California utility PG&E wants to prove that massive batteries can replace gas peaker plants and save ratepayers money.
The company asked regulators to approve four energy storage plants to provide local capacity for the South Bay/Moss Landing sub-area. The request includes two of the largest battery systems ever proposed: a 300-megawatt/1,200-megawatt-hour project by Vistra Energy and a 182.5-megawatt/730-megawatt-hour project from Tesla.
Besides breaking the record for storage capacity — currently held by Tesla’s 100-megawatt system in Australia — this procurement will test a pivotal question in California’s effort to decarbonize the electric grid.
The saga began when gas generator Calpine sought “reliability must run” status for three of its plants, which would guarantee compensation in recognition of the facilities’ role in serving grid reliability.
In an unprecedented move, the California Public Utilities Commission overruled the request in January and told PG&E to seek out storage alternatives. The CPUC’s analysis concluded that buying new batteries would be a better deal for ratepayers than maintaining the existing, economically challenged gas plants.
That suggestion was hailed both as a harbinger of the high-tech, low-carbon future and a reckless gamble with grid reliability.
Whereas gas plants can run as long as the gas keeps flowing, batteries run out of charge.
"If we get a 110-degree day in August 2019 and there are rolling blackouts because the batteries ran out of juice after 4 hours and we needed them for another 8 hours, maybe the PUC would rethink getting rid of gas-fired generators," said Wade Schauer, research director at Wood Mackenzie's Americas Power & Renewables team, at the time. "Until then, that seems to be the objective the state legislature and the PUC are after."
PG&E's answer to such concerns seems to be to build bigger than we've ever seen before.
The Vistra plant would be triple the size of the largest battery currently planned in the U.S., Fluence's Alamitos project.
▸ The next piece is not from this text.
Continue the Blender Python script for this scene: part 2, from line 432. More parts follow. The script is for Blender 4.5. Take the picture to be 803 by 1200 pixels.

This would come online in December 2020 and operate for 20 years. The Tesla project would come online that same month and also operate for 20 years.
A 10-megawatt/ 0-megawatt-hour system from Micronoc Inc. would begin operations in October 2019 for a 10-year term, and Hummingbird Energy Storage would build a 75-megawatt/300-megawatt-hour system for a 15-year contract starting December 2020.
Hummingbird is a subsidiary of a newly formed company, and Micronoc has delivered a few megawatts of storage "primarily in South Korea." Vistra got into utility-scale storage with a 10-megawatt/42-megawatt-hour system at a Texas solar plant.
The filing from PG&E sheds some light on how the batteries can keep their costs down relative to existing or new gas plants.
Scale helps with component costs. The Tesla system will sit on PG&E land within the existing Moss Landing substation. Besides providing the utility with local capacity, "the Moss Landing Project will participate in the CAISO markets, providing energy, ancillary services, and other services to the CAISO-controlled grid."
Vistra echoed these factors in a note to investors. It will lower development costs by using existing interconnection from the mothballed Moss Landing units 6 and 7, and siting the batteries in an existing turbine building.
Anchored by the 20-year resource adequacy contract with PG&E ("an investment-grade offtaker," assuming that wildfire liability doesn't bring about bankruptcy), Vistra can use the system to provide energy or ancillary services in the wholesale markets.
By building big, the developers can ensure steady income from the PG&E contract and still have capacity left over to make money in the wholesale markets. Wholesale revenue introduces risks compared to designing project economics solely around a utility contract, but it can allow developers to bid more aggressively in the solicitation if they're comfortable with the risk.